August 5, 2018

Meanwhile, Back in Albany (v19)

Nathaniel Brooks/NY Times photo
People of a certain age will remember the old saying, "if you believe that, I've got a bridge to sell you," a tip of the hat to America's Greatest Conman, George C Parker. If you don't know George, he was the guy that 'sold' the Brooklyn Bridge to newcomers to the Big Apple back in the day; he also reportedly sold Grant's Tomb.

Our con men aren't as sneaky as Parker -  they do this stuff right under our noses, by taking advantage of poorly written laws and also by taking advantage of the people we elect to the New York State legislature.

One example of this - abuses of the condominium tax break - recently re-surfaced thanks to reporting by Michelle Breidenbach. In her article for the Post-Standard and Syracuse.com, we learn of two single-family homes on the same street in one of the wealthy eastern suburbs of Syracuse. The houses were purchased for the same price, are a quarter-mile apart, and one pays almost double the property taxes of the other. The lower-taxed house is a condominium under the carefully manipulated laws of New York.

A condominium, you say? Isn't that a bunch of connected units, like an apartment building? Yes, that's what most people think a condo is. But a condo is not a condo any more - at least, not according to the law.

From Breidenbach's article:
Savvy builders across New York are taking advance of a loophole in state law that allows all kinds of homes to be called condominiums. That requires them to be assessed at a lower value than traditional single-family homes.
More than 100,000 condos in upstate New York are cashing in on the tactic. Their owners are taking an average 36% discount on their assessments, according to a Syracuse.com analysis of thousands of assessment and sales records. 
Upstate condo owners avoid at least $330 million a year in property taxes, leaving their neighbors to pick up the slack to pay for schools and local government. 
Yep - at least $330,000,000 in property taxes that are not collected, all because some lawyers and builders figured out a way to screw their neighbors - completely legally.  Again, from the article:
This strategy has spread around the state to wherever builders know the trick -- from the Buffalo suburbs to the Trump National Golf Club in Westchester County. Yes, that Trump. 
The condo break has almost no public benefit. Yet it goes mostly unnoticed by neighbors, unchallenged in Albany and ridiculed by town assessors who struggle to administer it.  
Under the law, which was created half a century ago - back in the 1960s - to protect folks who lived in NYC apartments when their buildings went condo. The law says that a condo unit - including summer homes, ski lodges, and yes, single family homes - are to be assessed based on how much owners of these 'units' can make in rental income, rather than on the value if the 'condo' was to be sold.

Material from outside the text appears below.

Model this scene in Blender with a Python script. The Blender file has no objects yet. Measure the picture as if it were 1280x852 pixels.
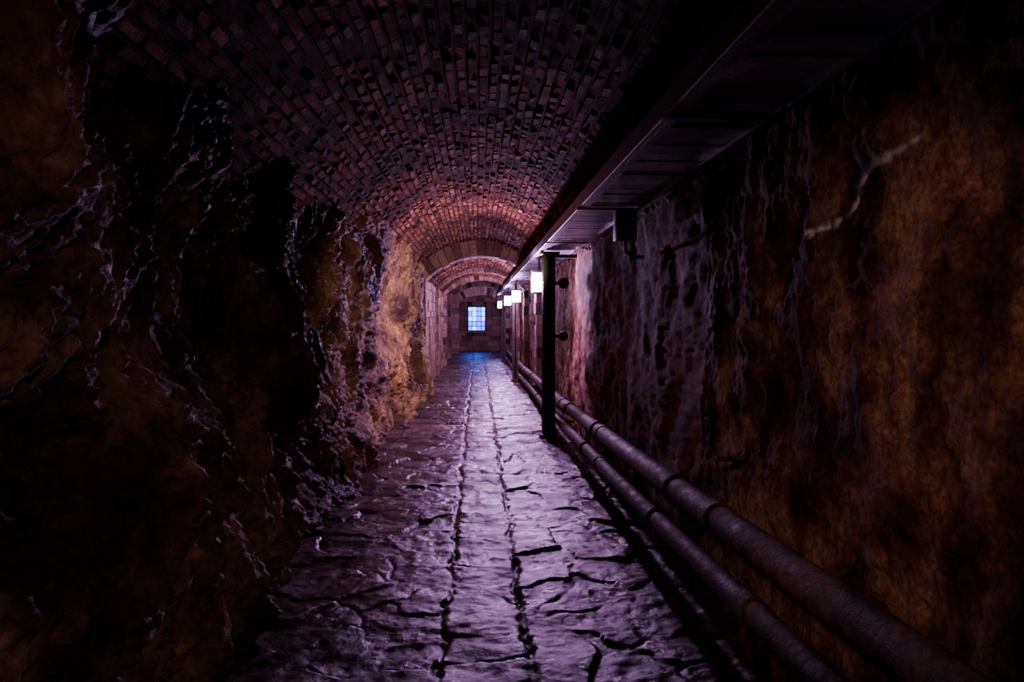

Clearly, the average person can see that what's happening here in the Syracuse suburbs, on Trump's golf course, and across the state is both wrong and unfair.

Meanwhile, back in Albany, no one involved in the crafting of the legislation probably ever figured that it would be so abused; they probably never thought that anyone outside NYC would have paid any attention to the law, much less used it to such in such a detrimental fashion to the rest of us.  But, that's what always happens, isn't it?

We have a long history of laws that turn into private welfare systems for the wealthy and for corporations. It's almost an expectation that this will happen whenever we come out with legislation to protect someone, or to incentivize economic development, or to enable some other lofty goal.

Remember the Empire Zone program? You know, the one that allowed companies to file paperwork to rename themselves, and take credit for 'hiring' new people and garnering them fantastic tax breaks and in some cases, tax refunds?  Or, they'd hire one employee and voila, be eligible for the special deals? There's some great (shameful?) information on how this program ran amok in this Citizens Budget Commission report.

Or how about the Tax Free NY program? That one hurts companies like the one I work for, which in one way or another has been around for some 80 years, and instead favors a different class of companies and their employees with ridiculous tax breaks?  Here's are a couple of posts I've done on this program; you can decide if you think it's fair, or if it offers any true public value.

The bottom line? Legislation created by well-meaning Democrats and Republicans we send to Albany are being abused, in many cases by donors to those same legislators. And, whether it's because their afraid of losing their campaign cash or because they're just not strong enough to walk back something that's gone awry, we're stuck with these programs.

And not only that, they continue to create new ones at every turn; a perfect case in point is the whole 'competition' for economic development dollars promoted annually by our Sonofa Gov Andrew Cuomo. We all know what happened with that program, right? Criminal convictions of key players in the program, a close compadre of the governor, and developers from Syracuse and Buffalo - so far. You can read about that gang, pre-convictions - here.

It's long past the time for putting these gimmicky programs to rest, and it's time we put fairness back into our tax programs.